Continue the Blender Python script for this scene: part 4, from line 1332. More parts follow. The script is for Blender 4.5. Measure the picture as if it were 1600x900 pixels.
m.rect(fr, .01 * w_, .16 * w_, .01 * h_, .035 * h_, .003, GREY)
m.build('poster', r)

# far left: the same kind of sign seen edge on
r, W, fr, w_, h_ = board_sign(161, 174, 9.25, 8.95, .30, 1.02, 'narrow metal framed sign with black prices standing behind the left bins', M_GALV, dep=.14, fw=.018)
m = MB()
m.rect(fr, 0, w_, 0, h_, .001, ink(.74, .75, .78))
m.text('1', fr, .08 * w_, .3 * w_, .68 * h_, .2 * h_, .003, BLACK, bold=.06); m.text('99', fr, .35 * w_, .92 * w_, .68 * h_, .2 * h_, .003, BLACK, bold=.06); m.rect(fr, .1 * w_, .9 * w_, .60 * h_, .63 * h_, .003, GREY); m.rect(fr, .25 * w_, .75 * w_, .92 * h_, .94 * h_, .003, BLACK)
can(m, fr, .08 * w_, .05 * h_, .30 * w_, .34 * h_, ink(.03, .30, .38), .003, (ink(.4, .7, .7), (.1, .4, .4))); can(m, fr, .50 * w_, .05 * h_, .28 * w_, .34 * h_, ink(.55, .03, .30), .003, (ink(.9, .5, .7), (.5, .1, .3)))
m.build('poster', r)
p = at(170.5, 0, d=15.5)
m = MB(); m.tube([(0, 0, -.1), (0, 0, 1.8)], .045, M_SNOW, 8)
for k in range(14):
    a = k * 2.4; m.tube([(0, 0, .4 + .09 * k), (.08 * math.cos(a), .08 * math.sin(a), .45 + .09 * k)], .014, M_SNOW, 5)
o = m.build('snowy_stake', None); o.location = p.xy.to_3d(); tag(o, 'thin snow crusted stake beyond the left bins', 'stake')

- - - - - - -

WHAT NEEDS TO BE DONE: Reproduce the material above without altering a single character.

RESULT OF THE EXERCISE:
Continue the Blender Python script for this scene: part 4, from line 1332. More parts follow. The script is for Blender 4.5. Measure the picture as if it were 1600x900 pixels.
m.rect(fr, .01 * w_, .16 * w_, .01 * h_, .035 * h_, .003, GREY)
m.build('poster', r)

# far left: the same kind of sign seen edge on
r, W, fr, w_, h_ = board_sign(161, 174, 9.25, 8.95, .30, 1.02, 'narrow metal framed sign with black prices standing behind the left bins', M_GALV, dep=.14, fw=.018)
m = MB()
m.rect(fr, 0, w_, 0, h_, .001, ink(.74, .75, .78))
m.text('1', fr, .08 * w_, .3 * w_, .68 * h_, .2 * h_, .003, BLACK, bold=.06); m.text('99', fr, .35 * w_, .92 * w_, .68 * h_, .2 * h_, .003, BLACK, bold=.06); m.rect(fr, .1 * w_, .9 * w_, .60 * h_, .63 * h_, .003, GREY); m.rect(fr, .25 * w_, .75 * w_, .92 * h_, .94 * h_, .003, BLACK)
can(m, fr, .08 * w_, .05 * h_, .30 * w_, .34 * h_, ink(.03, .30, .38), .003, (ink(.4, .7, .7), (.1, .4, .4))); can(m, fr, .50 * w_, .05 * h_, .28 * w_, .34 * h_, ink(.55, .03, .30), .003, (ink(.9, .5, .7), (.5, .1, .3)))
m.build('poster', r)
p = at(170.5, 0, d=15.5)
m = MB(); m.tube([(0, 0, -.1), (0, 0, 1.8)], .045, M_SNOW, 8)
for k in range(14):
    a = k * 2.4; m.tube([(0, 0, .4 + .09 * k), (.08 * math.cos(a), .08 * math.sin(a), .45 + .09 * k)], .014, M_SNOW, 5)
o = m.build('snowy_stake', None); o.location = p.xy.to_3d(); tag(o, 'thin snow crusted stake beyond the left bins', 'stake')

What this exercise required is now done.